The Last Judgment often carved on the tympanum of the main portal was a stark reminder of the solemnity of the space the faithful were about to enter. It is on the west facade of Saint-Denis, around 1140, that portals were first flanked by standing figures, known as jamb statues (Head of King David, 38.180), a format repeated ever since. With their insatiable demand for figurative sculptures to adorn portals, archivolts, tympanums, choir screens (Head of an Angel, 1990.132) and foliate capitals for the interior, cathedrals and churches were crucibles of sculptural innovation.

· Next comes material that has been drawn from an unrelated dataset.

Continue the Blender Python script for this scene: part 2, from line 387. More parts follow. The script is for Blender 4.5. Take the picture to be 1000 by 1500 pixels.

Teams of sculptors labored for years on the decoration of a cathedral, before moving to another site, thereby disseminating styles over wide regions. Some of the sculptors active on the west facade of Reims Cathedral, for example, later contributed to the sculptural program of Bamberg Cathedral, several hundred miles away. The stylistic language first formulated in stone on a monumental scale resonated in other media. In their elongated curved pose and enigmatic smile, the wooden altar angels at The Cloisters (52.33.1), and several like them, ultimately derive from their cousins on the west facade of Reims Cathedral.

Gothic vocabulary gradually permeated all forms of art throughout Europe. Pointed arches, trefoils, quatrelobes, and other architectural ornaments were adopted on metalwork, such as reliquaries and liturgical vessels (17.190.360), on rich ecclesiastic vestments (27.162.1), on precious diptychs intended for private devotion (1980.366; 1970.324.7a,b), on illuminated manuscripts (1990.217), as well as on secular items such as furniture, combs, or spoons. Subject to regional and temporal variations, Gothic art shaped human perception in Europe for nearly four centuries.